5- Evden call center elemanı gibi çalışırsın sana her gün göndereceğimiz listeyi eksiksiz arayacaksın
6- Evden çalıştığında, hiç bir yan ödemesi ( internet, telefon, elektrik paran, yemek, mesai, ulaşım vs ) ödemeyiz
7– Bundan sonra çalıştığın süre içinde primlerden yararlanamayacaksın
8- Hedeflerin öyle şişiririz ki hiç bir zaman hedef tutturamayacaksın
9– İşten çıkarma yasakları kalkınca ilk kapı önüne konulacak sen olacaksın ve şu an önerdiğimiz 7-8 maaş fazla parayı alamayacaksın. Haklarını almak için mahkemeye başvursan da 3-4 yıl sürer % 15-20’si Avukat parası olarak gider.

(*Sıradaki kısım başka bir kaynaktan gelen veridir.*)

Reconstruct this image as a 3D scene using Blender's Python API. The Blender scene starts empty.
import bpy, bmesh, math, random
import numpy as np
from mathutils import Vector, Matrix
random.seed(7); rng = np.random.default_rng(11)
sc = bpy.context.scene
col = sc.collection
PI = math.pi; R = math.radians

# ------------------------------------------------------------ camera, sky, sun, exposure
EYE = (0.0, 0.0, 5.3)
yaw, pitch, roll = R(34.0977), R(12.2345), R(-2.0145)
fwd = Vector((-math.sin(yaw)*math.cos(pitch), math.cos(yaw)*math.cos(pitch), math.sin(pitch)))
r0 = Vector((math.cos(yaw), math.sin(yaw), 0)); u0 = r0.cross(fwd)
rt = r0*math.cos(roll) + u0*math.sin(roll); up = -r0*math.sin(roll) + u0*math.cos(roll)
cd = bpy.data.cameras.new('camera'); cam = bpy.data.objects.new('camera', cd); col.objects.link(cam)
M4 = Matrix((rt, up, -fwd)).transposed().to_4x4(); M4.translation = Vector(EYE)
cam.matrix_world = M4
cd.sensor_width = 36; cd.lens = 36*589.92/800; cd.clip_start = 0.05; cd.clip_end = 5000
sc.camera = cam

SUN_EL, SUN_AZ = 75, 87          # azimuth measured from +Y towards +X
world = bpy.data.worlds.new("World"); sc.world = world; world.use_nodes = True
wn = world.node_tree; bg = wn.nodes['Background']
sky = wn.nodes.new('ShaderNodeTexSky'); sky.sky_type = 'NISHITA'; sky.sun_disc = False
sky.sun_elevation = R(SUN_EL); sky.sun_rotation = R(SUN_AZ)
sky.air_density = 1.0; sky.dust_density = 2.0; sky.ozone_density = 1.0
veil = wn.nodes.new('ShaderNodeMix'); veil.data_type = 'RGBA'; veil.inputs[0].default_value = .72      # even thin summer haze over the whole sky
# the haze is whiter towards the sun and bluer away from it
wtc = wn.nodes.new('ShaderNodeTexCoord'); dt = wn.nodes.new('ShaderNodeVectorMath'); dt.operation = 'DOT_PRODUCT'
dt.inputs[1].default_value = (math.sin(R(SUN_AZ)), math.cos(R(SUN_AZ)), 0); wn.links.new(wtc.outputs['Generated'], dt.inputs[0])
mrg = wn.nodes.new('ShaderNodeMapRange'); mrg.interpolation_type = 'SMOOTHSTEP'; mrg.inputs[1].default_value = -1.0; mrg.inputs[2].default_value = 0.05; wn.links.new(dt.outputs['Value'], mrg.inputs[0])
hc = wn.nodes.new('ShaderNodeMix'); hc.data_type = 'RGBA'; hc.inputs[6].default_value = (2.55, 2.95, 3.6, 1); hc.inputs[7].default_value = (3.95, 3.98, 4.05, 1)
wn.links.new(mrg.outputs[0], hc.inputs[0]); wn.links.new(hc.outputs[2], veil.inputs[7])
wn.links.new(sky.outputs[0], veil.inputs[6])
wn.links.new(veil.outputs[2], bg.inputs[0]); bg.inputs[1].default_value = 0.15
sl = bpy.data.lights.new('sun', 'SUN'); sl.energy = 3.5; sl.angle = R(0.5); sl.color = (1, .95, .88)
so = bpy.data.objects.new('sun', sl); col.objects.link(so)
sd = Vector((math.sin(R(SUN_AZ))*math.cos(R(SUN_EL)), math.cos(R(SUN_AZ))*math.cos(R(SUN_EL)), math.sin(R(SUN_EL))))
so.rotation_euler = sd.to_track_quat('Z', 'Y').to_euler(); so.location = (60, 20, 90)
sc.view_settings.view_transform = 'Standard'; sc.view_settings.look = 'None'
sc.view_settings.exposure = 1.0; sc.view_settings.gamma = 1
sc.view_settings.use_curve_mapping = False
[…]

10- Bazı çalışanlara istifa etmesi halinde ek 1 yıl sigorta yapma garantisi verildi. İşten çıkarılması halinde sigorta da otomatik sona eriyor
11- İstifa etmezsen yeni iş bulamazsın, Referans için arayanlara kötü referans verme kararı aldık.
TABİ BAŞA GELMEYİNCE BUNLARIN OLABİLECEĞİ, KURUMSAL DENİLEN BANKALARIN BUNLARI YAPACAĞINI VE GÜVENİLEN SENDİKANIN BU DURUMDA HİÇ BİRŞEY YAPMAYARAK KAPALI DESTEK VERDİĞİNİ İNSAN DÜŞÜNEMİYOR AMA VAZİYET BU HALDEYKEN “İSTİFAYA NASIL ZORLANIYOR” DENMESİ BİLGİSİ EKSİKLİĞİNDEN KAYNAKLANDIĞINI DÜŞÜNÜYORUM.